障がいの有無、子どもや大人も関係なく、分け隔てない居場所があることで、子どもの意識も変化していくと話す松本さん。障害福祉や制度という枠組みに囚われず、人間の根源的な欲求や尊厳が満たされる居場所を追求していると感じます。


TENGAは創業までの間に、自主制作期間が2年間ありました。社会の評価もなく、前に進んでいる実感もなく、他人に喜ばれることもない。誰からの反応もないということは、取り組む意味や自分自身への存在意義を見出すことさえも難しくなってしまいます。


技術を覚え、少しずつできることが増えていく実感。その技術で完成したものを「欲しい」と言ってもらえる、喜ばれる実感。そして、仲間への貢献を実感することで得られるやりがいや生きがいは、何事にも代えがたい、価値のあるものです。さらに、それはより技術を追求するモチベーションへと繋がっていきます。

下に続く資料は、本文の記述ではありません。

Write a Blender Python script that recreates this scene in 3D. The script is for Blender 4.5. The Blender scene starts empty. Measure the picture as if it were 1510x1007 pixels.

2022年4月29 日に、オープンに先駆けて開催されたable! ハローパーティでは、川越市長や川越市議会議員も祝辞を述べられ、高い注目が集まっています。今後のable! projectの展開を教えてください。


ハローパーティでは多くの来場者に恵まれ、すごく大事な一歩が踏み出せた気がしています。キッチンで勤務するスタッフが「こんなに長く厨房に入れたのは初めて。」と話し、スタッフの親御さんは「あの子が私に気づかないくらい一所懸命働いてるのを初めて見た。」と話されていました。

誰もが、自身が働いた先に、喜んでくれる人の姿を肌で感じられることで、働くエネルギーが湧いてきますし、私もその光景によって、働くエネルギーに溢れています。埼玉県川越市から始まった“ものづくり”によるワクワクや喜びを、どんどん広げていきたいと思います。

able! ハローパーティの様子

取材後記

「人としての敬意を持たないといけない。互いに尊重し、尊敬する。それが人と人において大事なことだと思っている。」と熱く語られる松本さんが、強く印象に残るインタビューとなりました。

「障害福祉や制度の枠組み」から始まる仕組み作りではなく、“ものづくり”を通じて人間の尊厳を追求する仕組み作りは、働く環境として本来あるべき姿なのではないかと感じます。制度やルールがあることで、選択肢を自ら狭め、本来あるべき姿から遠くなってしまう現状もあるのではないでしょうか。

株式会社TENGA 代表取締役 松本光一さん

株式会社TENGAは、”性を表通りに、誰もが楽しめるものに変えていく”をビジョンに掲げ、セクシャル・ウェルネス商品の開発・販売と「性」に関する正しい知識、情報の普及活動に従事している。2022年5月より埼玉県川越市で就労継続支援B型事業所able! FACTORY(エイブル・ファクトリー)を運営する。